Menolak Lupa: Membangun Kesadaran Kolektif Lewat Kenangan (Bagian 3)

Catatan Muhammad Munir

Menulis seorang tokoh pejuang ibarat membuka halaman-halaman kertas yang telah lama dirayapi ketidaktahuan dan dipenuhi debu ketidakpedulian orang-orang zaman berikutnya. Saya tak tahu apakah ini bentuk ketidaktahuan atau justru kesengajaan untuk tidak memunculkan beberapa nama pejuang yang jasanya sangat besar pada negeri ini.

Jika ini adalah kesengajaan, sungguh sebuah kedurhakaan pada pendahulu kita jika membiarkan mereka tak pernah terbaca atau diberi kesempatan untuk dibincang dalam forum-forum resmi.

Betapa tidak, ada banyak sosok penting yang hampir saja ditelan pengetahuan kecuali terbenam dalam ingatan pendek sekitar keluarga sang tokoh. Dapat dimaklumi bahwa dorongan penulisan buku sejarah seperti ini selalu melambat di internal keluarga, mungkin mereka sangat menjaga muruah dan keikhlasan tokoh atau pada dasarnya ada rasa yang mengganjal: masiri atau malu.

Itu tabiat dasar orang Mandar bila menyoal diri atau keluarga. Terlepas dari itu, kisah-kisah mereka penting untuk dikenal dan dikenang, pada kisah mereka silogisme atau tautan peristiwa demi peristiwa yang menjalarkan kengerian, sekaligus kekaguman luar biasa.

Kita mungkin abai pada mereka sebab tak pernah mendengar langsung cerita para pejuang saat tangsi Belanda di Majene seperti neraka bagi mereka, horor mencekam pikiran. Dinding tahanan di Majene, halaman rumputnya yang bercampur darah, drum-drumnya berkarat sebagai wadah makanan pejuang, dan tiang-tiang bangunan tempat ratusan pejuang diikat tanpa ampun.

Itu seperti slide yang bagi saya sangat menyayat imajinasi. Bahwa tempat seperti itu pernah ada dì Mandar, bahwa para pejuang itu pernah digebuk di sana. Bahwa jajar pejuang dan penghianat tak pernah pupus dari ingatan.

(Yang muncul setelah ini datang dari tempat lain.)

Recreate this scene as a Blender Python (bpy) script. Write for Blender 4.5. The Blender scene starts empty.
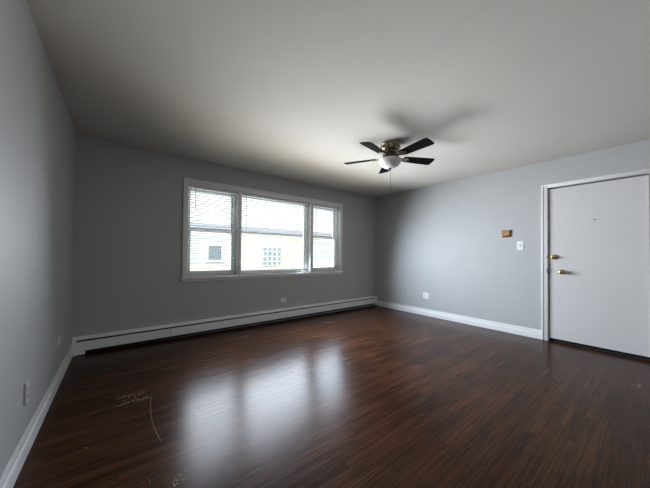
import bpy, bmesh, math, random
from mathutils import Vector, Matrix

S = bpy.context.scene
COL = S.collection
PI = math.pi
random.seed(4)

# ------------------------------------------------------------------ room dimensions (metres)
W, D, H = 4.992, 4.017, 2.44          # right wall x, window wall y, ceiling z
REAR = -2.6                           # wall behind the viewer

# ------------------------------------------------------------------ camera
F_PX, YAW, PITCH, ROLL = 262.78, 0.6624, 0.0135, 0.0096
cd = bpy.data.cameras.new('camera')
cam = bpy.data.objects.new('camera', cd)
COL.objects.link(cam)
cd.sensor_fit = 'HORIZONTAL'
cd.sensor_width = 36.0
cd.lens = 36.0 * F_PX / 650.0
cd.shift_y = 7.22 / 650.0
cd.clip_start = 0.02
fw = Vector((math.sin(YAW) * math.cos(PITCH), math.cos(YAW) * math.cos(PITCH), math.sin(PITCH)))
r0 = Vector((math.cos(YAW), -math.sin(YAW), 0))
u0 = r0.cross(fw)
r1 = r0 * math.cos(ROLL) + u0 * math.sin(ROLL)
u1 = -r0 * math.sin(ROLL) + u0 * math.cos(ROLL)
m = Matrix((r1, u1, -fw)).transposed().to_4x4()
m.translation = (0.4046, 0.0, 1.1323)
cam.matrix_world = m
S.camera = cam

# ------------------------------------------------------------------ view
S.view_settings.view_transform = 'Standard'
S.view_settings.look = 'None'
S.view_settings.exposure = 0.06
S.view_settings.gamma = 1.0
S.view_settings.use_curve_mapping = False

# ------------------------------------------------------------------ sky
wd = bpy.data.worlds.new('sky')
S.world = wd
wd.use_nodes = True
wn, wl_ = wd.node_tree.nodes, wd.node_tree.links
wn.clear()
sky = wn.new('ShaderNodeTexSky')
sky.sky_type = 'NISHITA'
sky.sun_disc = False
sky.sun_elevation = math.radians(48)
sky.sun_rotation = math.radians(200)
sky.dust_density = 4.0
hsv = wn.new('ShaderNodeHueSaturation')
hsv.inputs['Saturation'].default_value = 0.35
bg = wn.new('ShaderNodeBackground')
bg.inputs['Strength'].default_value = 0.36
wo = wn.new('ShaderNodeOutputWorld')
wl_.new(sky.outputs[0], hsv.inputs['Color'])
wl_.new(hsv.outputs[0], bg.inputs[0])
wl_.new(bg.outputs[0], wo.inputs[0])

# ------------------------------------------------------------------ sun (lights the street side, comes from behind this house)
sd = bpy.data.lights.new('sun', 'SUN')
sd.energy = 2.45
sd.angle = math.radians(0.6)
sd.color = (1.0, 0.95, 0.87)
so = bpy.data.objects.new('sun', sd)
COL.objects.link(so)
so.rotation_euler = Vector((0.32, 0.78, -0.48)).to_track_quat('-Z', 'Y').to_euler()
so.location = (0, -4, 8)

# ------------------------------------------------------------------ daylight through the three window units
UNITS = [(1.133, 1.825), (1.880, 3.180), (3.243, 3.921)]   # clear openings in x
ZB, ZT = 0.815, 2.088                                       # clear opening in z
# lamps of each unit: cool skylight falling in, warm light thrown up by the sunlit yard and the house next door,
# and the open sky just outside the panes that lights frames and slats
# watts per metre of width, colour, tilt, slew, spread, y, height
DAYLIGHT = ((45.0, (0.73, 0.84, 1.0), -0.22, 0.20, 132, D - 0.15, 0.90),
            (11.0, (1.0, 0.89, 0.70), 0.16, 0.10, 112, D - 0.11, 0.90),
            (16.0, (0.88, 0.92, 1.0), 0.0, 0.0, 180, D + 0.24, 1.20))
for i, (a, b) in enumerate(UNITS):
    for watts, tint, tilt, slew, spread, ly, lh in DAYLIGHT:
        ld = bpy.data.lights.new('window_daylight', 'AREA')
        ld.shape = 'RECTANGLE'
        ld.size = b - a - 0.03
        ld.size_y = lh
        ld.energy = watts * (b - a) * (0.8, 1.05, 1.0)[i]
        ld.color = tint
        ld.spread = math.radians(spread)
        lo = bpy.data.objects.new('window_daylight', ld)
        COL.objects.link(lo)
        lo.location = ((a + b) / 2, ly, ZB + 0.02 + lh / 2)
        lo.rotation_euler = Vector((slew, -1, tilt)).to_track_quat('-Z', 'Y').to_euler()


# ------------------------------------------------------------------ materials
def nodes(name):
    mt = bpy.data.materials.new(name)
    mt.use_nodes = True
    n, l = mt.node_tree.nodes, mt.node_tree.links
    n.clear()
    o = n.new('ShaderNodeOutputMaterial')
    p = n.new('ShaderNodeBsdfPrincipled')
    l.new(p.outputs[0], o.inputs[0])
    return mt, n, l, p


def mat(name, col, rough=0.5, metal=0.0, bump=0.0, bscale=200.0, var=0.0, vscale=6.0, spec=0.5):
    mt, n, l, p = nodes(name)
    p.inputs['Base Color'].default_value = (*col, 1)
    p.inputs['Roughness'].default_value = rough
    p.inputs['Metallic'].default_value = metal
    p.inputs['Specular IOR Level'].default_value = spec
    tc = n.new('ShaderNodeTexCoord')
    if bump:
        t = n.new('ShaderNodeTexNoise')
        t.inputs['Scale'].default_value = bscale
        t.inputs['Detail'].default_value = 3
        l.new(tc.outputs['Object'], t.inputs['Vector'])
        b = n.new('ShaderNodeBump')
        b.inputs['Strength'].default_value = bump
        b.inputs['Distance'].default_value = 0.002
        l.new(t.outputs['Fac'], b.inputs['Height'])
        l.new(b.outputs[0], p.inputs['Normal'])
    if var:
        t = n.new('ShaderNodeTexNoise')
        t.inputs['Scale'].default_value = vscale
        t.inputs['Detail'].default_value = 4
        l.new(tc.outputs['Object'], t.inputs['Vector'])
        r = n.new('ShaderNodeValToRGB')
        r.color_ramp.elements[0].position = 0.3
        r.color_ramp.elements[1].position = 0.7
        r.color_ramp.elements[0].color = (*[c * (1 - var) for c in col], 1)
        r.color_ramp.elements[1].color = (*[min(1, c * (1 + var)) for c in col], 1)
        l.new(t.outputs['Fac'], r.inputs[0])
        l.new(r.outputs[0], p.inputs['Base Color'])
    return mt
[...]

Daya tahan para pejuang yang dikisahkan dari berbagai cerita pribadi pejuang, dari sederet saksi sejarah yang pernah saya wawancarai, menjadi saksi sekaligus korban keganasan KNIL dan antek-anteknya seolah pembabaran, betapa kawasan ini pernah disinggahi peristiwa kelam yang melukai sisi kemanusian.

Para pejuang kemerdekaan Republik itu tidak hanya diburu, dan disiksa sedemikian licik namun segalanya telah dirampas sedemikian rupa. Saya pernah menyimak penuturan mengenai kegetiran hidup seorang algojo, seolah menyesali mengapa ia hidup di era saat Mandar dicekam kegelapan seperti itu.

Edisi kali ini, tetap menjadikan para tokoh pejuang yang hilang dalam daur penulisan sebagai obyek. Mereka itu antara lain:

Kandjuha

Kandjuha adalah pejuang yang tergabung dalam keanggotaan GAPRI 5.3.1. Ia diberikan amanah oleh Hj. Maemunah dan Djud Pantje sebagai pemimpin pasukan pasca meninggalnya M. Saleh Banjar. Kandjuha termasuk pejuang yang kurang diberi ruang apresiasi dari generasi Mandar.